Villing & Company

Touchdowns and Touchpoints: Football Provides a Lesson in Brand Management

For people like me, the dark time of the last 70 days is coming to an end. The two-plus months between the end of basketball season and the start of football season are a test of endurance for me. It's only 70 or so days, but it feels like much more. I'm always exceedingly grateful to hear sports reports that don't begin with the words, "In major league baseball..."

Football has been used as a metaphor to describe everything from political races to the economic climate. So it's fitting that recent events in the world of pigskin provide the context for a lesson in public relations. I'm not talking about the potential damage to the NFL brand brought on by the recent lockout (though that is certainly worth discussing.) Rather, there's this lesson: your people are your brand, especially those people who have touchpoints to the public.

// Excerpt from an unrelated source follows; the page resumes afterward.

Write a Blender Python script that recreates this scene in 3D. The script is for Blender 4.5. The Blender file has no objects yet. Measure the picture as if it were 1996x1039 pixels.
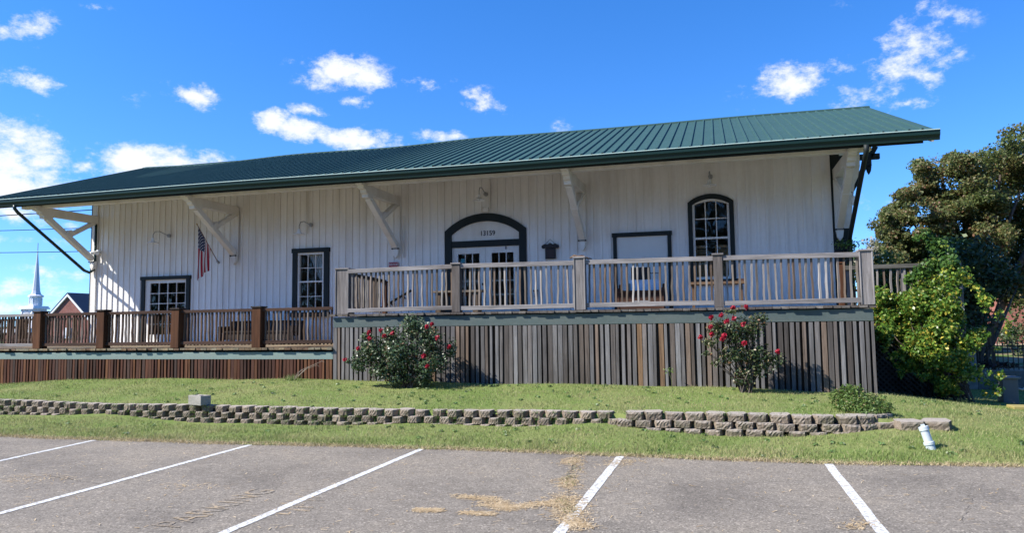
import bpy, bmesh, math, random
import numpy as np
from mathutils import Vector, Matrix
random.seed(7); rng = np.random.default_rng(7)
S = bpy.context.scene
C = S.collection
# ------------------------------------------------------------------ camera
EYE = 1.65; FPX = 1435.46; PW, PH = 1996, 1039
def cam_axes(yaw, pit, roll):
    f = Vector((-math.sin(yaw)*math.cos(pit), math.cos(yaw)*math.cos(pit), math.sin(pit)))
    r = Vector((math.cos(yaw), math.sin(yaw), 0)); u = r.cross(f)
    c, s = math.cos(roll), math.sin(roll)
    return r*c+u*s, u*c-r*s, f
CR, CU, CF = cam_axes(math.radians(15.582), math.radians(4.594), math.radians(-0.725))
cam = bpy.data.cameras.new('camera'); cam.sensor_width = 36; cam.lens = FPX/PW*36
cam.clip_start = .1; cam.clip_end = 5000
co = bpy.data.objects.new('camera', cam); C.objects.link(co)
M = Matrix.Identity(4)
for i in range(3):
    M[i][0] = CR[i]; M[i][1] = CU[i]; M[i][2] = -CF[i]
M[2][3] = EYE
co.matrix_world = M; S.camera = co
def ray(px, py):
    return CR*((px-PW/2)/FPX)+CU*((PH/2-py)/FPX)+CF
def at(px, py, Y):                       # a point of the photograph taken back to the plane y = Y
    d = ray(px, py); t = Y/d.y
    return Vector((d.x*t, Y, EYE+d.z*t))
def gnd(px, py, z=0.0):
    d = ray(px, py); t = (z-EYE)/d.z
    return Vector((d.x*t, d.y*t, z))
# ------------------------------------------------------------------ light, sky, exposure
SUN_D = Vector((1, .6, -1.05)).normalized()
sl = bpy.data.lights.new('sun', 'SUN'); sl.energy = 5.0; sl.angle = math.radians(.53); sl.color = (1, .955, .88)
so = bpy.data.objects.new('sun', sl); C.objects.link(so)
so.rotation_euler = SUN_D.to_track_quat('-Z', 'Y').to_euler()
so.location = (-20, -10, 30)
S.view_settings.view_transform = 'Standard'; S.view_settings.look = 'None'
S.view_settings.exposure = 0.98; S.view_settings.gamma = 1
W = bpy.data.worlds.new('World'); S.world = W; W.use_nodes = True
def build_world():
    nt = W.node_tree; nt.nodes.clear(); N = nt.nodes.new; L = nt.links.new
    out = N('ShaderNodeOutputWorld'); bg = N('ShaderNodeBackground'); bg.inputs[1].default_value = .105
    sky = N('ShaderNodeTexSky'); sky.sky_type = 'NISHITA'; sky.sun_disc = False
    sky.sun_elevation = math.asin(-SUN_D.z); sky.sun_rotation = math.atan2(-SUN_D.x, -SUN_D.y)
    sky.air_density = 1.0; sky.dust_density = .1; sky.ozone_density = 3.0
    tc0 = N('ShaderNodeTexCoord'); mp0 = N('ShaderNodeMapping'); mp0.inputs['Location'].default_value = (0, 0, .07); L(tc0.outputs['Generated'], mp0.inputs[0]); L(mp0.outputs[0], sky.inputs[0])
    hs = N('ShaderNodeHueSaturation'); hs.inputs['Saturation'].default_value = 1.3; hs.inputs['Value'].default_value = 1.0
    L(sky.outputs[0], hs.inputs['Color'])
    tint = N('ShaderNodeMixRGB'); tint.blend_type = 'MULTIPLY'; tint.inputs[0].default_value = 1; L(hs.outputs[0], tint.inputs[1]); tint.inputs[2].default_value = (.90, 1.03, 1.3, 1)
    tc = N('ShaderNodeTexCoord')
    def mth(op, a, b=None, c=None):
        n = N('ShaderNodeMath'); n.operation = op
        for i, v in enumerate((a, b, c)):
            if v is None: continue
            if isinstance(v, (int, float)): n.inputs[i].default_value = v
            else: L(v, n.inputs[i])
        return n.outputs[0]
    def dot(v):
        n = N('ShaderNodeVectorMath'); n.operation = 'DOT_PRODUCT'; L(tc.outputs['Generated'], n.inputs[0]); n.inputs[1].default_value = v
        return n.outputs['Value']
    def noise(sc, det, rough, stretch=(1, 1, 1)):
        mp = N('ShaderNodeMapping'); mp.inputs['Scale'].default_value = stretch; L(tc.outputs['Generated'], mp.inputs[0])
        n = N('ShaderNodeTexNoise'); n.inputs['Scale'].default_value = sc; n.inputs['Detail'].default_value = det; n.inputs['Roughness'].default_value = rough
        L(mp.outputs[0], n.inputs['Vector']); return n.outputs[0]
    n1 = noise(15, 9, .66, (1, 1, 1.6)); n2 = noise(46, 7, .66, (1, 1, 1.5))
    rag = mth('ADD', mth('MULTIPLY', mth('SUBTRACT', n1, .5), 3.3), mth('MULTIPLY', mth('SUBTRACT', n2, .5), 1.9))
    clouds = [(655,138,70,34,1,0),(715,152,60,26,.85,-.1),(800,160,62,17,.5,-.12),(690,196,38,13,.75,0),(372,184,46,22,.85,-.15),(265,192,24,14,.25,0),
      (935,194,56,24,.8,-.45),(527,234,34,28,.85,.1),(605,216,42,12,.75,-.1),(590,255,50,26,.95,0),(690,272,100,24,1.0,-.12),(860,264,52,15,.85,0),
      (265,312,72,34,1.15,0),(350,314,80,24,1.15,0),(40,318,90,62,1.05,-.3),(20,358,110,34,1.1,0),(172,322,28,22,.75,0),(75,160,56,21,.7,0),(66,52,40,24,.75,.1),(8,60,26,20,.6,0),
      (435,88,22,10,.3,0),(190,14,24,9,.3,0),(1095,245,20,14,.5,0),
      (1765,98,52,84,.72,-.55),(1825,110,44,52,.5,-.2),(1530,166,80,38,.72,.15),(1645,130,46,34,.55,.6),(1700,182,80,44,.68,.2),(1765,202,46,16,.6,0),(1810,146,36,28,.55,.4),(1875,35,34,18,.3,0),(1650,8,22,12,.2,0),
      (1690,405,60,34,.35,0),(1672,190,40,30,.35,0),
      (60,470,150,11,.5,0),(20,562,80,22,.62,0),(100,530,90,12,.42,-.1),(10,600,100,18,.5,0),(110,436,80,14,.45,0),(30,414,70,14,.6,0),(120,500,80,8,.35,.05)]
    acc = None
    for (x, y, a, b, k, t) in clouds:
        c = ray(x, y).normalized(); r = c.cross(Vector((0, 0, 1))).normalized(); u = r.cross(c)
        r2 = r*math.cos(t)+u*math.sin(t); u2 = u*math.cos(t)-r*math.sin(t)
        sc = FPX*1.03
        p = mth('POWER', dot(tuple(r2*(sc/(a*1.12)))), 2.0); q = mth('POWER', dot(tuple(u2*(sc/(b*1.12)))), 2.0)
        # far side of the sky: the square alone is symmetric, so gate on the dot with the centre
        d = mth('SQRT', mth('ADD', p, q))
        f = mth('MULTIPLY', mth('SUBTRACT', 1.0, d), 1.0)
        g = mth('MULTIPLY', mth('MAXIMUM', mth('ADD', f, .35), 0.0), k)
        g = mth('MULTIPLY', g, mth('GREATER_THAN', dot(tuple(c)), 0.0))
        acc = g if acc is None else mth('MAXIMUM', acc, g)
    has = mth('GREATER_THAN', acc, .001)
    m = mth('ADD', acc, mth('MULTIPLY', rag, .82))
    mr = N('ShaderNodeMapRange'); mr.interpolation_type = 'SMOOTHSTEP'
    L(m, mr.inputs[0]); mr.inputs[1].default_value = .30; mr.inputs[2].default_value = 1.2; mr.inputs[3].default_value = 0; mr.inputs[4].default_value = .97
    al = mth('MULTIPLY', mr.outputs[0], mth('MINIMUM', mth('MULTIPLY', acc, 3.2), 1.0))
    mx = N('ShaderNodeMixRGB'); L(al, mx.inputs[0]); L(tint.outputs[0], mx.inputs[1]); mx.inputs[2].default_value = (5.0, 5.15, 5.4, 1)
    L(mx.outputs[0], bg.inputs[0]); L(bg.outputs[0], out.inputs[0])
build_world()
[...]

You may have missed this recent story about a coach on the Pittsburgh Steelers' staff, who sold his Mercedes sports car to a cafeteria worker for $20. Great story about a member of the organization who apparently has a great heart.

It's less likely you've missed some other stories involving members of the Steelers organization – namely their quarterback's alleged assault incident, or their star defensive player's tirade against the NFL commissioner and his own teammates.

Conversely, if you thought about the brand character of the Indianapolis Colts, you're much more likely to remember their quarterback's charity work than their kicker's indiscretion in a local canal.

The point is this: while it's true we all want good people throughout our organization, particular attention must be paid to those people who act as the face of your brand. The story about the coach selling the car is great, but it's a drop in the bucket compared to the tidal wave of bad press involving the organization's public-facing personnel.

In your business, it may play out differently. Perhaps no one will remember your accountant's local charity work if they see your cashiers in a fight during business hours. The people interacting with customers must have the highest character, even if they're not the highest-paid.

Brand management doesn't always involve elements within your control, which is why you must make the most of the opportunities you can control.  Quality of character in the people you hire should be as important as their skill set. If your people lack it, your brand will always be struggling to establish trust and loyalty in the marketplace. And there will be no guarantee of a reprieve in 70 days.